Una característica axiomática del presente siglo es la irresistible seducción que provocan sobre una parte de los actores de la arquitectura las convenciones icónicas. Más aún cuando estas formas consienten en diseños cuya agudeza las transforma en estandartes reconocibles de una ciudad determinada. En estos casos, y el Museo del Mañana de Santiago Calatrava no es la excepción, la arquitectura prorrumpe para enarbolar un símbolo urbano donde se recluyen funciones cuya actividad muchas veces se menoscaba en virtud de potenciar la idea alegórica germinal.
Este proyecto forma parte de la revitalización de Porto Maravilha en Rio de Janeiro, un plan que además de aplicar enérgicas intervenciones urbanas, propone la creación de instalaciones culturales que promuevan una efectiva movilidad social y de este modo, generar un inmediato impacto positivo en el sitio. El edificio se interna en el mar sobre un espigón sin superar los 18 metros de altura, para evitar entorpecer las vistas desde la ciudad. Su figura hace referencia a la disposición estructural que la naturaleza concibe para las hojas de las especies vegetales, entrelazando la nervadura principal con haces y limbos.
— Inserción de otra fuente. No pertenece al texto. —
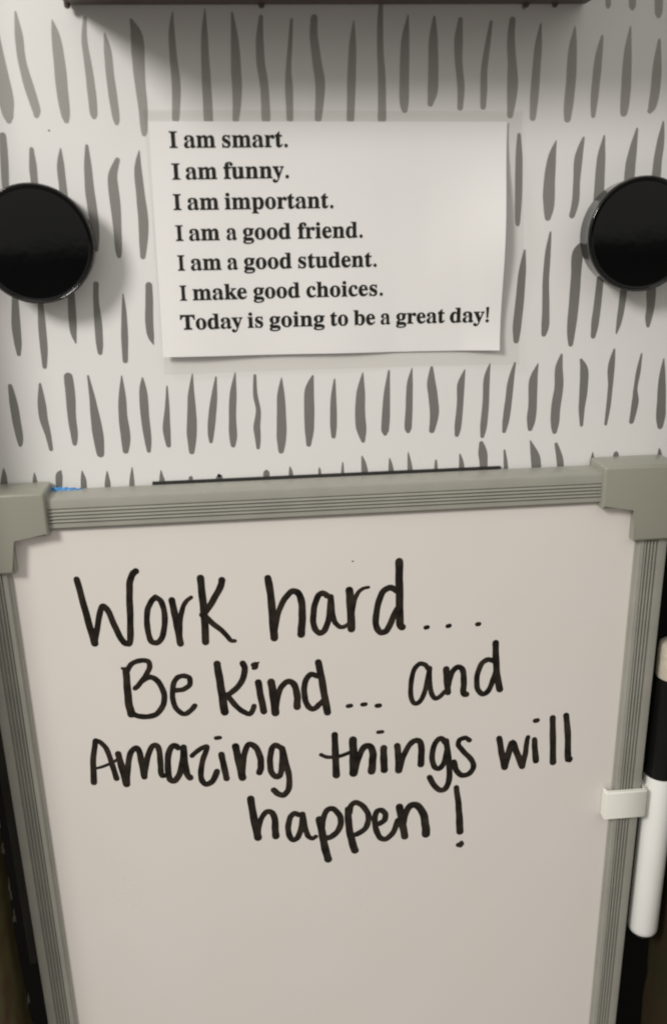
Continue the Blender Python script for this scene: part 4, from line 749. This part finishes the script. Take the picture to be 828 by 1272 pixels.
# ------------------------------------------------------------ marker and its clip on the right frame bar
mk = thing('dry_erase_marker', 'white dry erase marker with black cap and eraser clipped beside the whiteboard', 'marker', (.1249, -.0078, -.187))
def mpart(name, prof, m):
    bm = bmesh.new(); lathe(bm, prof, axis='Z', seg=48)
    return from_bm(name, bm, m, mk, angle=40)
z0 = -.187
def Z(z): return z-z0
mpart('barrel', [(0, Z(-.1865)), (.0050, Z(-.1868)), (.0054, Z(-.1866)), (.0058, Z(-.1858)), (.0059, Z(-.184)), (.0059, Z(-.1118)), (.0054, Z(-.1112))], M['barrel'])
mpart('end_plug', [(0, Z(-.1888)), (.0040, Z(-.1888)), (.0046, Z(-.1882)), (.0047, Z(-.1867)), (0, Z(-.1867))], M['blackcap'])
mpart('cap', [(.0050, Z(-.1117)), (.0061, Z(-.1115)), (.0063, Z(-.1108)), (.0063, Z(-.0720)), (.0061, Z(-.0706)), (.0056, Z(-.0702)), (0, Z(-.0702))], M['blackcap'])
mpart('eraser', [(.0046, Z(-.0701)), (.0054, Z(-.0696)), (.0056, Z(-.0684)), (.0056, Z(-.0580)), (.0052, Z(-.0564)), (.0044, Z(-.0558)), (0, Z(-.0556))], M['felt'])

cl = thing('marker_clip', 'small white plastic clip gripping the right frame bar and the marker', 'clip', (.110, -.012, -.127))
def U_(o): o.parent = cl; o.matrix_parent_inverse = Matrix.Translation(-Vector(cl.location)); return o
sec_ = [(.1014, -.0102), (.1014, -.0136), (.1019, -.0141), (.1171, -.0141), (.1177, -.0136), (.1177, -.0010), (.1168, -.0010), (.1168, -.0127), (.1024, -.0127), (.1024, -.0102)]
bm = bmesh.new()
lo = [bm.verts.new((x, y, -.1268)) for x, y in sec_]; hi = [bm.verts.new((x, y, -.1148)) for x, y in sec_]; N = len(sec_)
f0 = bm.faces.new(lo); f1 = bm.faces.new(hi[::-1])
for i in range(N): bm.faces.new((lo[i], hi[i], hi[(i+1) % N], lo[(i+1) % N]))
bmesh.ops.bevel(bm, geom=list(f0.edges)+list(f1.edges), offset=.00035, segments=3, affect='EDGES')
U_(from_bm('clip_body', bm, M['clip'], angle=50))
# half ring behind the barrel that holds it against the frame
bm = bmesh.new()
ri, ro = .0060, .0070; c0 = Vector((.1249, -.0078, 0)); n_ = 30
a0, a1 = math.radians(-25), math.radians(205)
rings = []
for i in range(n_+1):
    a = a0+(a1-a0)*i/n_; d = Vector((math.cos(a), math.sin(a), 0))
    a_ = c0+d*ri; b_ = c0+d*ro
    rings.append([bm.verts.new((p.x, p.y, z)) for p, z in ((a_, -.1262), (b_, -.1262), (b_, -.1154), (a_, -.1154))])
for p, q in zip(rings, rings[1:]):
    for i in range(4): bm.faces.new((p[i], p[(i+1) % 4], q[(i+1) % 4], q[i]))
bm.faces.new(rings[0]); bm.faces.new(rings[-1])
U_(from_bm('barrel_ring', bm, M['clip'], angle=50))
La convención resultante define una figura de media vaina apoyada en sus lados largos que se soporta a sí misma y elimina cualquier elemento de sostén vertical en el interior del museo. Para evitar que su propia figura desestime cualquier intención de interactuar con el contexto, el propio autor propone “la adición de una plaza fuera del museo. La plaza crea un espacio urbano más coherente y refleja una mayor transformación del barrio.”
De manera sugestiva, el perfil desolado de esa enorme explanada – tiene una superficie sensiblemente superior a la totalidad del museo- se disimula con la incorporaron de jardines a su alrededor, dotados de una gran cantidad de fauna autóctona bajo los parámetros de diseño del estudio Burle Max. Aunque el exagerado voladizo que se extiende por encima de la árida plaza no alcanza a constituirse como elemento convocante de actividad pública, define con claridad el punto de acceso al edificio.
Los 5.000 metros cuadrados del museo se desarrollan en dos niveles, el inferior dominado por áreas verdes y el superior donde se desarrolla la mayor parte del programa, alojando las áreas de exposición, varias salas de investigación, restaurantes y un mirador para apreciar las vistas más extraordinarias hacia la bahía.
La dotación cultural incorporada al museo tiene como objetivo exponer posibles escenarios futuros que surgirán en el planeta. La temática de las exposiciones se desarrolla en un espacio interior que carece de apuestas perceptivas novedosas. El contenido expositivo describe en varias pantallas audiovisuales que relatan los hábitos de consumo, la distribución de la riqueza, el aumento progresivo de la población y los problemas que ocasiona el cambio climático.
Por el contrario, es en el entramado estructural donde se enseñan las propuestas más interesantes del edificio. Las superficies entre los tramos nervados están cubiertas por una infinidad de paneles fotovoltaicos transparentes que brindan energía al museo. Estas placas dotadas de movilidad cambian de posición durante el día para aprovechar el máximo de captación de la luz solar.
El manejo de la ventilación permite mejorar la climatización del lugar, aunque este no es el único recurso. También los espejos de agua que rodean el museo actúan como moderadores térmicos, además de componer la geografía del lugar con dos piscinas, una que modera la temperatura interior y otra utilizada con fines decorativos.
La irrupción de esta extravagancia de Calatrava en la bahía, consecuente con gran parte de su obra, no deja de ser paradójica, y aunque goza a su favor una interesante propuesta en términos de desarrollo sustentable, el mayor esfuerzo de diseño está dedicado a favorecer su estridente estética escultural.